OJ moved from Mountain Park to Sun Valley around the same time I did. OJ and I had been buddies since the days of picking up cans, but because he was three years younger than me we’d mostly ran with different crews since then. Despite our difference in age OJ had been out on the corner hustling as long as I’d been. And he was good at it. OJ was a small guy, but he was never afraid to fight when shit went down. I always respected that.

When OJ moved to Sun Valley he moved to the bottom end of the apartments, so he really wasn’t allowed to trap at the top. So he’d either be at the bottom, where they sold the weed, or he was up on Bouldercrest by the Texaco gas station. A lot of the time I was up there with him. Me and OJ have rapped about the damn Texaco so many times, so let me set the scene.

The Texaco is a place of trade, a spot where people can go to the store to buy a beer and some Swishers, then get some dope on their way out. A lot of folks preferred to go up there to shop—especially those who weren’t completely fucked-up Js. Functioning crackheads, if such a thing ever did exist. I’m talking about people with jobs and families, but they still smoked crack. They’d rather come to the Texaco than have their kids and neighbors see them buy dope in the apartments.

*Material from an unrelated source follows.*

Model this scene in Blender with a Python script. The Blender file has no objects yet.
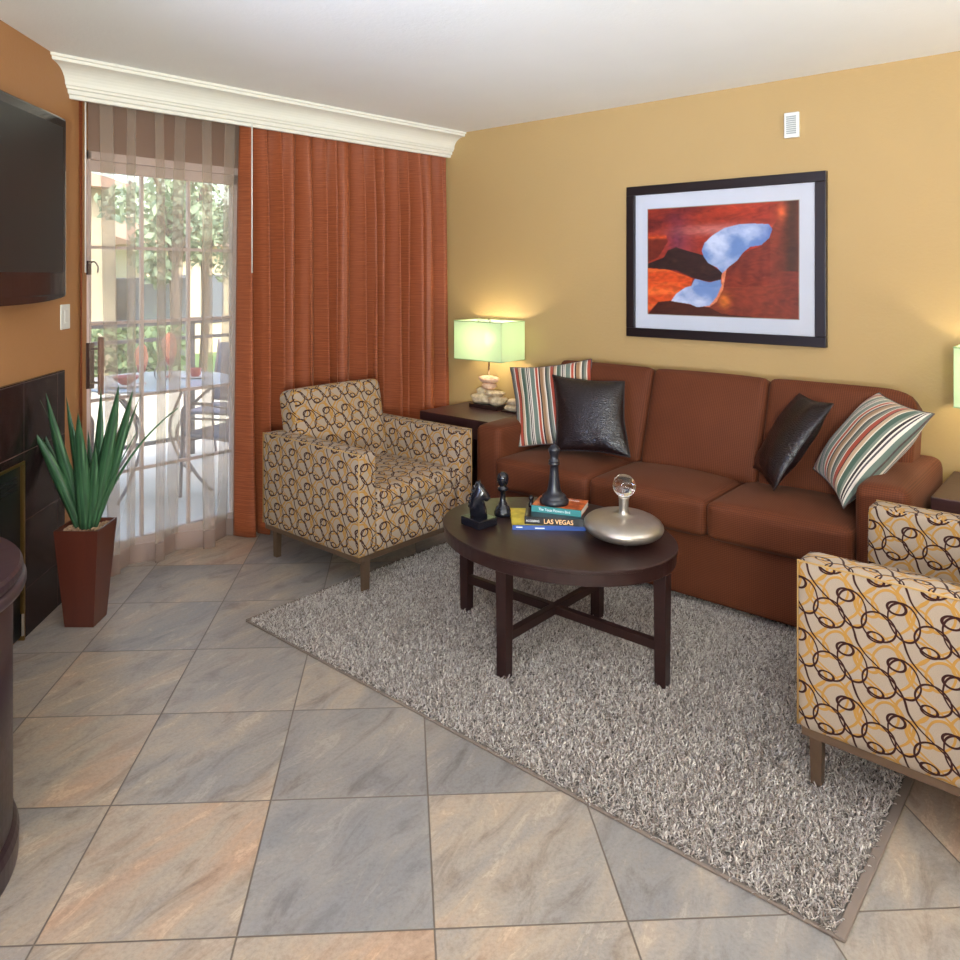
import bpy, bmesh, math, random
import numpy as np
from mathutils import Vector, Matrix, noise
random.seed(7); rng = np.random.default_rng(7)
SC = bpy.context.scene; COL = SC.collection
PI = math.pi; S2 = math.sqrt(2)
R = math.radians

# ------------------------------------------------------------------ materials
class NT:
    def __init__(s, name):
        s.m = bpy.data.materials.new(name); s.m.use_nodes = True
        s.t = s.m.node_tree; s.n = s.t.nodes; s.l = s.t.links
        s.b = s.n['Principled BSDF']; s.out = s.n['Material Output']
    def new(s, k, **kw):
        n = s.n.new(k)
        for a, v in kw.items(): setattr(n, a, v)
        return n
    def put(s, sock, v):
        if isinstance(v, bpy.types.NodeSocket): s.l.new(v, sock)
        elif v is not None:
            if isinstance(v, (tuple, list)) and len(v) == 3 and sock.type == 'RGBA': v = (*v, 1)
            sock.default_value = v
    def ma(s, op, a, b=None, c=None, clamp=False):
        n = s.new('ShaderNodeMath', operation=op); n.use_clamp = clamp
        s.put(n.inputs[0], a)
        if b is not None: s.put(n.inputs[1], b)
        if c is not None: s.put(n.inputs[2], c)
        return n.outputs[0]
    def vm(s, op, a, b=None):
        n = s.new('ShaderNodeVectorMath', operation=op); s.put(n.inputs[0], a)
        if b is not None: s.put(n.inputs[1], b)
        return n.outputs[0]
    def comb(s, x, y, z=0.0):
        n = s.new('ShaderNodeCombineXYZ'); s.put(n.inputs[0], x); s.put(n.inputs[1], y); s.put(n.inputs[2], z); return n.outputs[0]
    def sep(s, v):
        n = s.new('ShaderNodeSeparateXYZ'); s.put(n.inputs[0], v); return n.outputs
    def mix(s, f, a, b, mode='MIX'):
        n = s.new('ShaderNodeMix', data_type='RGBA', blend_type=mode); n.clamp_factor = True
        s.put(n.inputs[0], f); s.put(n.inputs[6], a); s.put(n.inputs[7], b); return n.outputs[2]
    def noise(s, v, scale, detail=3, rough=.5, dist=0.0):
        n = s.new('ShaderNodeTexNoise'); s.put(n.inputs['Vector'], v)
        n.inputs['Scale'].default_value = scale; n.inputs['Detail'].default_value = detail
        n.inputs['Roughness'].default_value = rough; n.inputs['Distortion'].default_value = dist
        return n.outputs[0]
    def ramp(s, f, stops, interp='LINEAR'):
        n = s.new('ShaderNodeValToRGB'); n.color_ramp.interpolation = interp
        e = n.color_ramp.elements
        while len(e) < len(stops): e.new(.5)
        for i, (p, c) in enumerate(stops):
            e[i].position = p; e[i].color = (*c, 1) if len(c) == 3 else c
        s.put(n.inputs[0], f); return n.outputs[0]
    def bump(s, h, strength=.3, dist=.01):
        n = s.new('ShaderNodeBump'); n.inputs['Strength'].default_value = strength; n.inputs['Distance'].default_value = dist
        s.put(n.inputs['Height'], h); s.l.new(n.outputs[0], s.b.inputs['Normal'])
    def obj(s): return s.new('ShaderNodeTexCoord').outputs['Object']
    def uv(s): return s.new('ShaderNodeTexCoord').outputs['UV']
    def set(s, color=None, rough=None, metal=None, **kw):
        b = s.b
        if color is not None: s.put(b.inputs['Base Color'], color)
        if rough is not None: s.put(b.inputs['Roughness'], rough)
        if metal is not None: s.put(b.inputs['Metallic'], metal)
        for k, v in kw.items(): s.put(b.inputs[k.replace('_', ' ')], v)
        return s.m

def sr(r, g, b):   # sRGB 0-255 to linear
    f = lambda c: (c/255/12.92) if c/255 <= .04045 else ((c/255+.055)/1.055)**2.4
    return (f(r), f(g), f(b))

def plain(name, c, rough=.5, metal=0, var=.12, scale=14, bump=0, bscale=200, **kw):
    n = NT(name); o = n.obj()
    f = n.noise(o, scale, 4)
    col = n.mix(f, tuple(x*(1-var) for x in c), tuple(min(1, x*(1+var)) for x in c))
    if bump: n.bump(n.noise(o, bscale, 3), bump, .002)
    return n.set(col, rough, metal, **kw)

M = {}
def wallmat(name, c):
    n = NT(name); g = n.new('ShaderNodeNewGeometry').outputs['Position']
    a = n.noise(g, 55, 4, .6); b = n.noise(g, 3, 2)
    col = n.mix(b, tuple(x*.97 for x in c), tuple(x*1.03 for x in c))
    n.bump(a, .35, .004); return n.set(col, .62)
M['wall'] = wallmat('painted_wall_ochre', sr(180, 149, 98))
M['wallL'] = wallmat('painted_wall_terracotta', sr(172, 124, 80))
M['ceil'] = wallmat('painted_ceiling', (.88, .89, .89))
M['trim'] = plain('white_trim_paint', (.80, .79, .73), .35, var=.02)
M['whitep'] = plain('white_plastic', (.75, .75, .72), .35, var=.02)
M['greyp'] = plain('grey_plastic', (.36, .38, .36), .5)

def tile_mat():
    n = NT('slate_look_tiles'); g = n.new('ShaderNodeNewGeometry').outputs['Position']
    p = n.sep(g); x, y = p[0], p[1]; T = .4487
    a = n.ma('MULTIPLY', n.ma('ADD', x, y), 1/S2); b = n.ma('MULTIPLY', n.ma('SUBTRACT', x, y), 1/S2)
    a = n.ma('MULTIPLY', n.ma('ADD', a, .019), 1/T); b = n.ma('MULTIPLY', n.ma('SUBTRACT', b, .344), 1/T)
    ia, ib = n.ma('FLOOR', a), n.ma('FLOOR', b); fa, fb = n.ma('FRACT', a), n.ma('FRACT', b)
    ed = n.ma('MINIMUM', n.ma('MINIMUM', fa, n.ma('SUBTRACT', 1.0, fa)), n.ma('MINIMUM', fb, n.ma('SUBTRACT', 1.0, fb)))
    tile = n.ma('MULTIPLY', n.ma('SUBTRACT', ed, .003), 260.0, clamp=True)
    w = n.new('ShaderNodeTexWhiteNoise', noise_dimensions='2D'); n.put(w.inputs['Vector'], n.comb(ia, ib))
    w2 = n.new('ShaderNodeTexWhiteNoise', noise_dimensions='2D'); n.put(w2.inputs['Vector'], n.comb(n.ma('ADD', ib, 17.3), ia))
    r1, r2 = w.outputs['Value'], w2.outputs['Value']
    # streak coordinates: stretched, shifted per tile; streaks run along the room
    off = n.comb(n.ma('MULTIPLY', r1, 37.0), n.ma('MULTIPLY', r2, 23.0), 0.0)
    s1 = n.comb(n.ma('MULTIPLY', n.ma('SUBTRACT', n.ma('MULTIPLY', a, .8), b), .34), n.ma('MULTIPLY', n.ma('ADD', a, n.ma('MULTIPLY', b, .8)), 1.0), 0.0)
    v = n.vm('ADD', s1, off)
    big = n.noise(v, 1.3, 4, .6, .6); mid = n.noise(v, 4.2, 7, .72, .7)
    g2 = n.vm('ADD', n.comb(n.ma('MULTIPLY', a, 1.0), b, 0.0), off)
    fine = n.noise(g2, 42, 6, .75)
    f = n.ma('ADD', n.ma('MULTIPLY', big, .8), n.ma('MULTIPLY', n.ma('SUBTRACT', r1, .5), .32))
    col = n.ramp(f, [(.20, sr(132, 128, 126)), (.34, sr(152, 144, 136)), (.46, sr(170, 155, 138)), (.58, sr(176, 150, 128)), (.78, sr(160, 128, 108))])
    veins = n.ramp(mid, [(.30, (.55, .50, .47)), (.40, (.80, .76, .74)), (.50, (1, 1, 1)), (.57, (1.0, .94, .88)), (.63, (1.3, 1.26, 1.2)), (.70, (.95, .88, .82))])
    col = n.mix(.95, col, veins, 'MULTIPLY')
    col = n.mix(.6, col, n.ramp(fine, [(.3, (.62, .60, .58)), (.5, (.98, .98, .98)), (.7, (1.2, 1.2, 1.2))]), 'MULTIPLY')
    col = n.mix(n.ma('MULTIPLY', n.ma('POWER', r2, 3.0), .32), col, sr(128, 134, 142))
    col = n.mix(tile, sr(104, 92, 82), col)
    h = n.ma('ADD', n.ma('MULTIPLY', tile, .7), n.ma('ADD', n.ma('MULTIPLY', fine, .16), n.ma('MULTIPLY', mid, .25)))
    n.bump(h, .5, .004)
    return n.set(col, n.ma('ADD', n.ma('MULTIPLY', fine, .25), .27), 0, Specular_IOR_Level=.5)
M['tile'] = tile_mat()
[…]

The gas station is positioned on a busy five-way intersection. Custer Avenue connects with Bouldercrest. Bouldercrest connects with Fayetteville and Flat Shoals. Flat Shoals connects with Brannen Road. There’s always traffic and there are two MARTA buses that stop there. The 32 Bouldercrest and the 34 Gresham. Years later OJ founded his rap label, 32 Entertainment, named after that bus stop.